§ **To be done**: From the listing below, select every line where the word "depth" appears.

§ **Dataset extract**:
□ □ □

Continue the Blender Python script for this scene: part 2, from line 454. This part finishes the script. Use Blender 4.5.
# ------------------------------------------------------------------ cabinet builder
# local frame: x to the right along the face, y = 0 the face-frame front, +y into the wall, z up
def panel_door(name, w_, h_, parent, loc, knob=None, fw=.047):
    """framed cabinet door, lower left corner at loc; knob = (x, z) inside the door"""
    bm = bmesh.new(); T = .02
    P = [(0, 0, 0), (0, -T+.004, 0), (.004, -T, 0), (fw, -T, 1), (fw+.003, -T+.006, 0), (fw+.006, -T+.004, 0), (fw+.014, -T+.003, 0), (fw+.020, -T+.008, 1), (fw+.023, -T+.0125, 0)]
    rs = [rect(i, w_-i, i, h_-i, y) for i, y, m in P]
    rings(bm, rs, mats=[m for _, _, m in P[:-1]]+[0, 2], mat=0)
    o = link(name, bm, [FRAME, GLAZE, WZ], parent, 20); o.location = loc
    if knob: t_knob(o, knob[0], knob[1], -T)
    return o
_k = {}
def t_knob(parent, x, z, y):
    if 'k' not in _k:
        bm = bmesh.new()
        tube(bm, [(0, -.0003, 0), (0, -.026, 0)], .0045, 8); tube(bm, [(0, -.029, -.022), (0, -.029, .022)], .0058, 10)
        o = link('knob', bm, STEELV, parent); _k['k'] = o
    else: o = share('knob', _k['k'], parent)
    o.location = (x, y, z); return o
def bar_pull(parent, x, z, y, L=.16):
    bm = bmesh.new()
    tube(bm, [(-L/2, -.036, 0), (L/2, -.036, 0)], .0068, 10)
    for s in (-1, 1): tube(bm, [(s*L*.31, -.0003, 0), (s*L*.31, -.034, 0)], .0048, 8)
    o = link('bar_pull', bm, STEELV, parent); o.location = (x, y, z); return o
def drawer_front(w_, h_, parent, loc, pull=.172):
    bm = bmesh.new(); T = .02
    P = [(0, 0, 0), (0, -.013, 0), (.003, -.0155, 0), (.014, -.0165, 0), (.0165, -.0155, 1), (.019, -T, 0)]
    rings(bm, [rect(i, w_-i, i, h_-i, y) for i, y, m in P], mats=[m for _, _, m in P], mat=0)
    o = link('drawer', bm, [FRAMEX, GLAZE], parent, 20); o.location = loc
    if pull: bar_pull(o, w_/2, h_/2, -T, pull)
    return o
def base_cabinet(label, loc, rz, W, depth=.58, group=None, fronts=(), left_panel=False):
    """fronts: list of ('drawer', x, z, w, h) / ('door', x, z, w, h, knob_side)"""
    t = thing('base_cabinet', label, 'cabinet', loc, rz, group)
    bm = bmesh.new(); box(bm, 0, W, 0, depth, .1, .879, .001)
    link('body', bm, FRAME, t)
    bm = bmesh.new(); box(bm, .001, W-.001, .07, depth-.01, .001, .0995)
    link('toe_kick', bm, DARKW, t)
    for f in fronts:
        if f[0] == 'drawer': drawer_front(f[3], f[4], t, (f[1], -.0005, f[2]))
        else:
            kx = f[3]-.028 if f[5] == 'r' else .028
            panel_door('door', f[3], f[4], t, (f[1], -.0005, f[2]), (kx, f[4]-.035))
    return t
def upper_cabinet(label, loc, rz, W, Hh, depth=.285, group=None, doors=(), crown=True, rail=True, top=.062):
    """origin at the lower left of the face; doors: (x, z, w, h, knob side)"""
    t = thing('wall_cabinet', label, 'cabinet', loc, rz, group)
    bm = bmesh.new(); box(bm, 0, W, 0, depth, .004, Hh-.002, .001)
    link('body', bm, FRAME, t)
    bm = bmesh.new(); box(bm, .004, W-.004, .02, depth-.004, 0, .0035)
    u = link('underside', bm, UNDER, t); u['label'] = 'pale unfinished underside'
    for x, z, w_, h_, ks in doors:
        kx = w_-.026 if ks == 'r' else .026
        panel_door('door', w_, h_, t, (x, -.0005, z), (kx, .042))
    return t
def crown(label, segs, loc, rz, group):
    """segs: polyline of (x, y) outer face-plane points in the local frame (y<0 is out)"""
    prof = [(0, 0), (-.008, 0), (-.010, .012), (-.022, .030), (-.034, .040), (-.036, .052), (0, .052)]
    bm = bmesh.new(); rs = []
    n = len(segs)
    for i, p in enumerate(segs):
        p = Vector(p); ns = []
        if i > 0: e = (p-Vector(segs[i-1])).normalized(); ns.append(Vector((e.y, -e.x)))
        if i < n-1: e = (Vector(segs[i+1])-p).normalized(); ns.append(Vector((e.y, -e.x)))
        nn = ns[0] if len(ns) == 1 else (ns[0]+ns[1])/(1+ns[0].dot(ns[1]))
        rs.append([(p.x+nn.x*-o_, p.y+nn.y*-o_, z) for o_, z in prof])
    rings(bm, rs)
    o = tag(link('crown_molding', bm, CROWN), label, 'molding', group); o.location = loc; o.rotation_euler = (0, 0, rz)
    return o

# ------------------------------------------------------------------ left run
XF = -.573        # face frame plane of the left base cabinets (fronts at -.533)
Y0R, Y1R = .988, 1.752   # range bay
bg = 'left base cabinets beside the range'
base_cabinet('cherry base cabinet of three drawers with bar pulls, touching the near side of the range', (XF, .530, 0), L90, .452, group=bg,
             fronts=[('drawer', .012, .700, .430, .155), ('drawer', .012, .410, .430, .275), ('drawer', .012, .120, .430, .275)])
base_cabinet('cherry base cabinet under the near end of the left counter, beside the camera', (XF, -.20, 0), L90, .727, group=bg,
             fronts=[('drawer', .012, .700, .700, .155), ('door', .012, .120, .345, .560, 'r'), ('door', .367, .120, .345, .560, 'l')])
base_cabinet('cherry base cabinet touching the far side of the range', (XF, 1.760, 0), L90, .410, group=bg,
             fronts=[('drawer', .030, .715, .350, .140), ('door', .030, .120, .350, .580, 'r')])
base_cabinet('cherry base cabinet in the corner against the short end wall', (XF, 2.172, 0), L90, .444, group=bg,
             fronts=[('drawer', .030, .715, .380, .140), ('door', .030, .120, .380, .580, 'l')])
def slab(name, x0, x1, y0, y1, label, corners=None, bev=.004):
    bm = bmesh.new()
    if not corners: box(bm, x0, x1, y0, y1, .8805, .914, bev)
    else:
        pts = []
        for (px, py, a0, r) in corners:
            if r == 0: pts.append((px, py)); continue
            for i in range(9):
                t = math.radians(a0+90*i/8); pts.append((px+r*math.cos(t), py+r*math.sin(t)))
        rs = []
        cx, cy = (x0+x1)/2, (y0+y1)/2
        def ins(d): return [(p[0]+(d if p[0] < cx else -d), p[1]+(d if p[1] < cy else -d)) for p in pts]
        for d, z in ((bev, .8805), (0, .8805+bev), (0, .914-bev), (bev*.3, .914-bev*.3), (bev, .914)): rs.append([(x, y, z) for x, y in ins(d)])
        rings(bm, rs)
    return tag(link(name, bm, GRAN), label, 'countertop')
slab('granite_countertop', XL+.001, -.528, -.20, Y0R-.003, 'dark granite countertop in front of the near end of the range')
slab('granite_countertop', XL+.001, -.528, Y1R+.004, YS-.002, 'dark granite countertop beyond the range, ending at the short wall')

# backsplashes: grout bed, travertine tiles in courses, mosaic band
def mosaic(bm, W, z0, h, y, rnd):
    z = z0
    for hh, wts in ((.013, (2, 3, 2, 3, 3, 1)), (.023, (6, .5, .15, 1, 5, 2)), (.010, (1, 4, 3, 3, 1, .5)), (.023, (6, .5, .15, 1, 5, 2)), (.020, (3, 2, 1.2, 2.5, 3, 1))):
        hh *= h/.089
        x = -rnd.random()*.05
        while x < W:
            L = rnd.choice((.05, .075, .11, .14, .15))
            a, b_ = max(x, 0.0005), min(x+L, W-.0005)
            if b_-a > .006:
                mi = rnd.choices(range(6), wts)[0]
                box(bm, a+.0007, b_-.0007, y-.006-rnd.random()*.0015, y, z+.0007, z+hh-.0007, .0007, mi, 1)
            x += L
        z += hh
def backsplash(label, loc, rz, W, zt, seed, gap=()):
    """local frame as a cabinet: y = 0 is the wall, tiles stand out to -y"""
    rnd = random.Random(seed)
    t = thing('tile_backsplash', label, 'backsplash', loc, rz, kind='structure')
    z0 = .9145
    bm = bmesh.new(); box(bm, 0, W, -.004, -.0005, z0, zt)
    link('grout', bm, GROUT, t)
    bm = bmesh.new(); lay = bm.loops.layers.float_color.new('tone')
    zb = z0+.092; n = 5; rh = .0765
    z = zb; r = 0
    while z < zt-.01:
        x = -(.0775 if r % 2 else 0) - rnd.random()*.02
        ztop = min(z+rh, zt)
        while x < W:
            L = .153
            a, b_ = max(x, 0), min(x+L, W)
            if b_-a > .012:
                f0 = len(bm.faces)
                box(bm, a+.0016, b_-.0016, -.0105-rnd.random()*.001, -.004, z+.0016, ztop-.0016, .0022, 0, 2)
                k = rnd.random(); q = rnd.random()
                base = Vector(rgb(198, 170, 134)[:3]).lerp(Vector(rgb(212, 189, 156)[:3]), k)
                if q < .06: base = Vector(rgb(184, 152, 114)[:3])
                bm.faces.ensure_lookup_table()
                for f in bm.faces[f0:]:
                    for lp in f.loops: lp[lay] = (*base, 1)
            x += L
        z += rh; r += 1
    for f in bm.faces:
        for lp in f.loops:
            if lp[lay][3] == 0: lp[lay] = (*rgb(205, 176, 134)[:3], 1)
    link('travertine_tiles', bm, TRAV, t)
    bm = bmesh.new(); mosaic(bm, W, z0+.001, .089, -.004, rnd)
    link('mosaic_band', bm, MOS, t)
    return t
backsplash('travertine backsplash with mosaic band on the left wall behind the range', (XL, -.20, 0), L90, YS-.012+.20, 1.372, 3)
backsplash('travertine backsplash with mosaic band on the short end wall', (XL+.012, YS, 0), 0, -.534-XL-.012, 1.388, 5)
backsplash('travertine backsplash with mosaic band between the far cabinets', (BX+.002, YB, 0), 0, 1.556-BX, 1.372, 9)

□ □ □

§ **Task solution**:
def base_cabinet(label, loc, rz, W, depth=.58, group=None, fronts=(), left_panel=False):
    bm = bmesh.new(); box(bm, 0, W, 0, depth, .1, .879, .001)
    bm = bmesh.new(); box(bm, .001, W-.001, .07, depth-.01, .001, .0995)
def upper_cabinet(label, loc, rz, W, Hh, depth=.285, group=None, doors=(), crown=True, rail=True, top=.062):
    bm = bmesh.new(); box(bm, 0, W, 0, depth, .004, Hh-.002, .001)
    bm = bmesh.new(); box(bm, .004, W-.004, .02, depth-.004, 0, .0035)